Altra giornata di trattativa tra i sindacati e Federmeccanica: nella giornata di oggi si sono affrontati i temi che riguardano appalti, congedo parentale, legge 104 e del salario. E’ proprio sul salario che rimane il nodo principale, tant’è che il sindacato dei metalmeccanici della Cisl ha contestato Federmeccanica in un comunicato: “Sul tema degli appalti l’associazione degli industriali non ha dato risposte chiare e precise ai temi che abbiamo sollevato rispetto alle garanzie per i lavoratori coinvolti, sulla continuità occupazionale e contrattuale (retribuzioni, professionalità, anzianità ecc.). Abbiamo valutato positivamente sui congedi parentali la disponibilità al frazionamento dell’utilizzo anche a gruppi di due ore, riteniamo invece negativi i limiti nelle modalità di utilizzo sui permessi legati alla legge 104 che Federmeccanica vuole introdurre attraverso una programmazione mensile, creando ulteriori problemi proprio nelle situazioni di esigenza e di cura”.
“Sul salario siamo fermi al 22 dicembre – ha detto il segretario Marco Bentivogli -: non si è fatta e non si sta facendo la trattativa. Nessun passo in avanti, è solo passato inutilmente del tempo e questa è una responsabilità tutta a carico di Federmeccanica. La loro proposta salariale contiene una serie di gravi contraddizioni e incoerenze. Si parla di salario di garanzia, ma l’unica garanzia è che gli aumenti vanno solo al 5% dei lavoratori metalmeccanici”.

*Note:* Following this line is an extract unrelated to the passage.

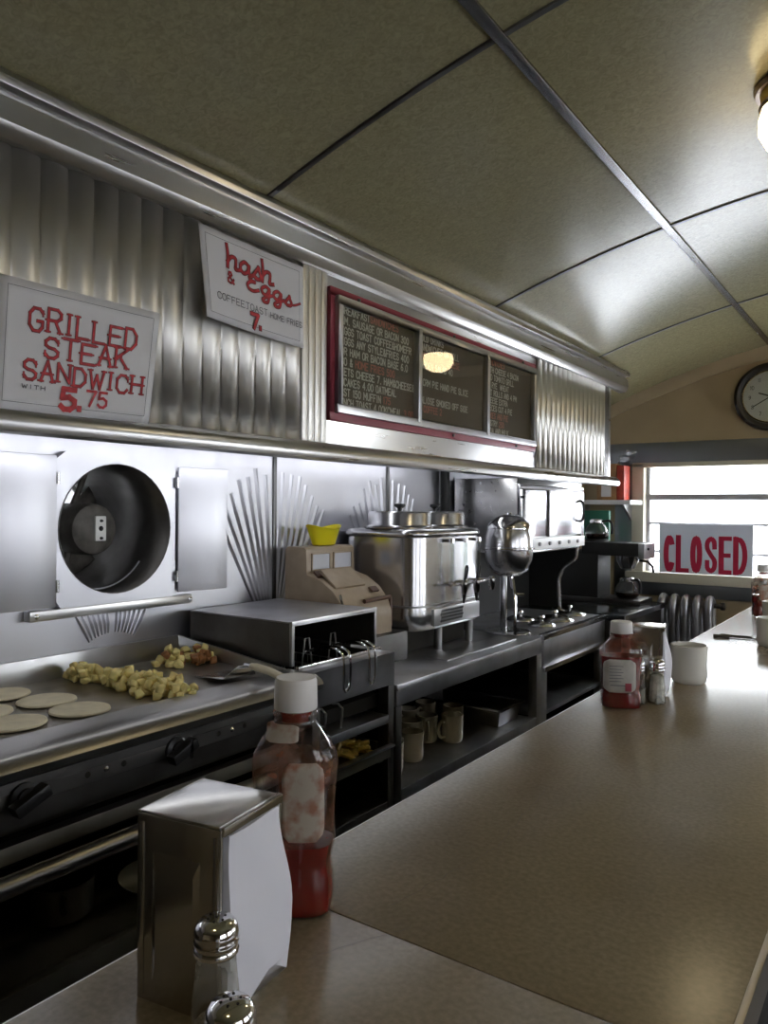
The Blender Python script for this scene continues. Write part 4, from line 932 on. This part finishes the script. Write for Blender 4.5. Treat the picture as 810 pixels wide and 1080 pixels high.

In particolare, prosegue la nota, sono quei lavoratori che in questi anni non hanno ricevuto alcun elemento salariale a livello aziendale e individuale. “Il salario di garanzia può essere un’opportunità, ma cambiando l’attuale impostazione che: 1) sgancia definitivamente il 95% delle aziende dalla regolazione prevista dal Ccnl dal punto di vista salariale e successivamente anche dal resto, così si determinano solo le condizioni per indebolire fortemente l’elemento di coesione sociale del contratto nazionale, oggi distorcendo la questione salariale e domani distruggendo le parti normative; 2) scarica tensioni salariali in tutte le aziende in cui non si applicherà il Contratto Nazionale, senza nessuna garanzia che queste si configurino in un maggiore collegamento alle sfide di produttività aziendale; 3) aumenterebbe gli oneri per le aziende più in difficoltà in cui la quota del salario diretto paradossalmente crescerebbe maggiormente rispetto a tutte le altre aziende”.
“Inoltre – prosegue la nota di Fim-Cisl -, anche per il 5% dei lavoratori che riceverebbero l’aumento del contratto, la copertura dall’inflazione avverrebbe con 15 mesi di ritardo ed anche questo per noi è un prezzo inaccettabile. Per il 5% dei metalmeccanici la loro disponibilità sarebbe di spostare le risorse previste dall’elemento perequativo di 485€ sui minimi contrattuali su 13 mensilità per un importo di 37,31€. L’altro aspetto per noi centrale resta lo sviluppo e la diffusione del contratto di secondo livello, l’unica modalità per aumentare la produttività, la redditività e la competitività delle imprese distribuendone poi i suoi benefici ai lavoratori”.